▸ **Exercise**
Leave out the pictures, then reproduce the rest of the material exactly.
◆ ◆ ◆ ◆
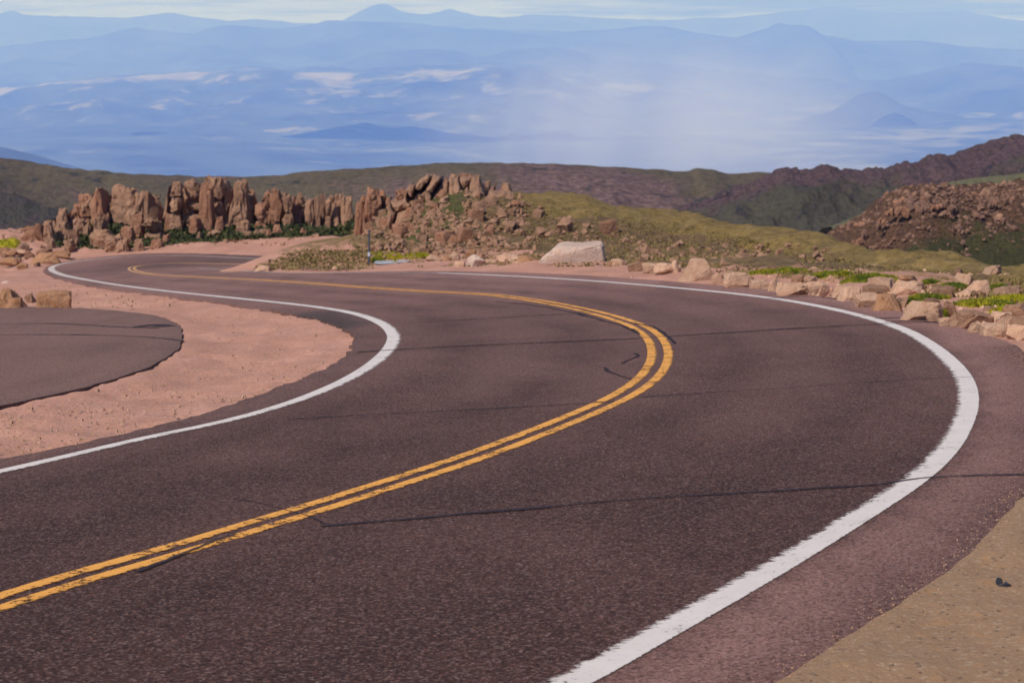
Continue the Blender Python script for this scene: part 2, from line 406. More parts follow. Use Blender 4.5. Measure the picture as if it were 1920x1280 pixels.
edge_out = [(1100, 1500), (1300, 1390), (1510, 1272), (1590, 1220), (1660, 1170), (1750, 1110), (1830, 1050), (1880, 1005), (1940, 940), (1995, 860), (2010, 780), (1970, 700), (1920, 655), (1875, 634), (1781, 609), (1687, 582), (1575, 560), (1480, 548), (1400, 538), (1312, 532), (1250, 527), (1150, 519.5), (1050, 513.5), (950, 510), (850, 508), (760, 508), (680, 509.5), (600, 511.5), (530, 511.5), (490, 508.5), (482, 505), (500, 501), (560, 505), (650, 506)]
pull = [(-700, 560), (-400, 566), (-150, 571), (0, 574), (100, 576), (200, 580), (290, 590), (335, 605), (347, 630), (335, 655), (290, 685), (200, 715), (100, 740), (0, 760), (-150, 790), (-400, 840), (-700, 890)]

L_in = smooth_line(inner); L_inf = smooth_line(inner_far); L_y1 = smooth_line(y1, .2, 3); L_out = smooth_line(outer, .2); L_outf = smooth_line(outer_far)
def lengthen(w, L_):
    d = w[0] - w[8]; d /= np.hypot(*d); n = np.array([d[1], -d[0]]); t = np.arange(L_, 0, -.25)[:, None]
    return np.concatenate([w[0] + d * t + n * t * t * .012, w])
L_in = lengthen(L_in, 7.0); L_y1 = lengthen(L_y1, 7.5); L_out = lengthen(L_out, 5.0)
E_in = smooth_line(edge_in, .14, 1); E_out = smooth_line(edge_out, .14, 1); E_pull = smooth_line(pull, .14, 1)
def rag(w, amp, s):
    t = np.gradient(w, axis=0); t /= np.maximum(np.hypot(t[:, 0], t[:, 1]), 1e-6)[:, None]
    a = np.cumsum(np.hypot(*np.diff(w, axis=0, prepend=w[:1]).T))
    nz = amp * (.55 * fbm(a * .7, a * 0, s, 3) + .6 * fbm(a * 3.1, a * 0, s + 9, 3))
    return w + np.stack([-t[:, 1], t[:, 0]], 1) * nz[:, None]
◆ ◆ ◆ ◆
▸ **Problem solution**
Continue the Blender Python script for this scene: part 2, from line 406. More parts follow. Use Blender 4.5. Measure the picture as if it were 1920x1280 pixels.
edge_out = [(1100, 1500), (1300, 1390), (1510, 1272), (1590, 1220), (1660, 1170), (1750, 1110), (1830, 1050), (1880, 1005), (1940, 940), (1995, 860), (2010, 780), (1970, 700), (1920, 655), (1875, 634), (1781, 609), (1687, 582), (1575, 560), (1480, 548), (1400, 538), (1312, 532), (1250, 527), (1150, 519.5), (1050, 513.5), (950, 510), (850, 508), (760, 508), (680, 509.5), (600, 511.5), (530, 511.5), (490, 508.5), (482, 505), (500, 501), (560, 505), (650, 506)]
pull = [(-700, 560), (-400, 566), (-150, 571), (0, 574), (100, 576), (200, 580), (290, 590), (335, 605), (347, 630), (335, 655), (290, 685), (200, 715), (100, 740), (0, 760), (-150, 790), (-400, 840), (-700, 890)]

L_in = smooth_line(inner); L_inf = smooth_line(inner_far); L_y1 = smooth_line(y1, .2, 3); L_out = smooth_line(outer, .2); L_outf = smooth_line(outer_far)
def lengthen(w, L_):
    d = w[0] - w[8]; d /= np.hypot(*d); n = np.array([d[1], -d[0]]); t = np.arange(L_, 0, -.25)[:, None]
    return np.concatenate([w[0] + d * t + n * t * t * .012, w])
L_in = lengthen(L_in, 7.0); L_y1 = lengthen(L_y1, 7.5); L_out = lengthen(L_out, 5.0)
E_in = smooth_line(edge_in, .14, 1); E_out = smooth_line(edge_out, .14, 1); E_pull = smooth_line(pull, .14, 1)
def rag(w, amp, s):
    t = np.gradient(w, axis=0); t /= np.maximum(np.hypot(t[:, 0], t[:, 1]), 1e-6)[:, None]
    a = np.cumsum(np.hypot(*np.diff(w, axis=0, prepend=w[:1]).T))
    nz = amp * (.55 * fbm(a * .7, a * 0, s, 3) + .6 * fbm(a * 3.1, a * 0, s + 9, 3))
    return w + np.stack([-t[:, 1], t[:, 0]], 1) * nz[:, None]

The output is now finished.